According to a new report by Accenture a leading global professional services company, providing a broad range of services and solutions in strategy, consulting, digital, technology and operations; 9 out of 10 major banks in North America and Europe are exploring the use of Blockchain technology for payments.
The report entitled Blockchain Technology: How banks are building a real-time global payment network is based on a survey of 32 top commercial banking professionals and was designed to assess their views on the potential of the Blockchain technology to transform the payments business. The survey included executives from 11 of the top 20 U.S., Canadian and European banks, by assets, and three of the top five institutions within each geography.

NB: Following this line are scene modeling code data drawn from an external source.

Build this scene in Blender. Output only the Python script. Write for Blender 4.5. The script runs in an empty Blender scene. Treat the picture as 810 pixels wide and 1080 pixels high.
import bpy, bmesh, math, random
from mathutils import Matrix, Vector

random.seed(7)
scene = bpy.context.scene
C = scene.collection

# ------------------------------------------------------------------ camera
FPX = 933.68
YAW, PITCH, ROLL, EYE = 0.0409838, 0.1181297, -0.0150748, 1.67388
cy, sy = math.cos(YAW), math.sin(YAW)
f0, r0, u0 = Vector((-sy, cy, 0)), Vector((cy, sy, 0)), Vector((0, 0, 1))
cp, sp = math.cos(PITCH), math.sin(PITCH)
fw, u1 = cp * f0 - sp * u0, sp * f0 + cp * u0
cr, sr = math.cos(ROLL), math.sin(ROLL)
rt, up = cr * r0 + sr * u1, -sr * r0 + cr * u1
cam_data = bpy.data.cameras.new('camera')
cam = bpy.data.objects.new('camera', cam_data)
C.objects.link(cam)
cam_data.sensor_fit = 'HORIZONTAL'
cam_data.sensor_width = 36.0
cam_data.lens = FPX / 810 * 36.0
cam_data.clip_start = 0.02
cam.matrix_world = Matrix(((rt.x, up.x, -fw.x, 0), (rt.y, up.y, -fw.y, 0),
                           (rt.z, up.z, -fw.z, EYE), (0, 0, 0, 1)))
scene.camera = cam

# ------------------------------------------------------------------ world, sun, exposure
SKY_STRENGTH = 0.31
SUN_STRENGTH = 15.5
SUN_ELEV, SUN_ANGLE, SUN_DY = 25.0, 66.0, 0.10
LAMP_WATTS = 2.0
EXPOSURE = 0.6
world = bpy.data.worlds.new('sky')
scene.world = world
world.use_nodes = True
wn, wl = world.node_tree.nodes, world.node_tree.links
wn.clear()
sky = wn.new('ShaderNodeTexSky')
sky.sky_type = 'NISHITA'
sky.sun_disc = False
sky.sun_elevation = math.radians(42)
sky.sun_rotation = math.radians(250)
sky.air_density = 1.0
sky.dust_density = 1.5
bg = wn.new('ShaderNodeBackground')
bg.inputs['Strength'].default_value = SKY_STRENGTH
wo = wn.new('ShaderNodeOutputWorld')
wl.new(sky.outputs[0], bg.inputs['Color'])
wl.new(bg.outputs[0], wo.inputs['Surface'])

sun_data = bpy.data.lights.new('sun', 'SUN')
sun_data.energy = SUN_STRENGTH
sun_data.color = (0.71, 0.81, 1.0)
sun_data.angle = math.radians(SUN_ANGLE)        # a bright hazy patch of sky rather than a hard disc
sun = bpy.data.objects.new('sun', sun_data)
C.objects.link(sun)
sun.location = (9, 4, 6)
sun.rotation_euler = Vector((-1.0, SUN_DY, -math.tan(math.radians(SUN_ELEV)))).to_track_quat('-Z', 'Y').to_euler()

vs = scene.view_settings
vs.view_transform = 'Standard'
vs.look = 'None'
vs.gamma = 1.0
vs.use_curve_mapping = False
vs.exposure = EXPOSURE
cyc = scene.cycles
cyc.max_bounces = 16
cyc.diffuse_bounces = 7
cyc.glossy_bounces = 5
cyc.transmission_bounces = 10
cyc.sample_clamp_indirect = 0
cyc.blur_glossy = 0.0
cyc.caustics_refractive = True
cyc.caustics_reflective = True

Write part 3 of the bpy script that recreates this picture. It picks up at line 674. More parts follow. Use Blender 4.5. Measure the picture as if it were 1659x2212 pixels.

The survey which was conducted by a research agency on behalf of Accenture between August and early September of this year, and was achieved through telephone interviews with banking professionals at domestic and international banks in the United States, Canada and Europe. The commercial banking professionals responded to a series of questions about the potential of the Blockchain technology to transform the payments industry.
Some interesting findings from the survey reveal that 30 percent of banks are in the advanced stages of adopting the Blockchain technology for payments with executives indicating that they are either “at the forefront of the revolution” (17%), or “engaged in production implementation” (13%); Seventy percent of banks are still in the early stages of adoption, with 30% “involved in proof-of-concepts with other companies,” 27% still “formulating a strategy” and 13% “looking into the technology.”
Regarding the most prevalent use cases for the Blockchain technology within payments, the survey showed 44 percent ranked the number one priority as intra-bank cross-border transfers followed secondary by cross-border remittances, corporate payments and inter-bank cross-border transfers.
On the topic of regulatory and compliance concerns 50% of the banking executives who took part recognised the challenges associated with integrating and implementing Blockchain technology. Sixty-six percent stated that this was primarily due to regulatory issues while 56% highlighted compliance concerns with one third seeing security as causing internal resistance to the Blockchain adoption.
“The technology could resolve inefficiencies and friction that have long driven up the costs and the time required to move money around the world. Blockchain has proven its scalability to support such infrastructure. And as the industry sets its focus on developing the networks, business processes and standards needed to run these systems, payments could be one of the first major proving grounds for enterprise Blockchain adoption.”
“Cross-border payments are ripe for innovation using Blockchain and distributed ledger technologies,” said Richard Lumb, group chief executive of Financial Services at Accenture.
Richard Meszaros, Connected Commerce lead in Accenture Digital and co-author of the report, said: “For many executives, the value proposition for the Blockchain is not yet clear enough and top decision-makers have insufficient understanding of the technology. Providing education to employees and executives continues to be critical for the near-term. However, the broad success of the Blockchain in payments hinges upon industry collaboration to create supporting networks that include banks and non-banks.”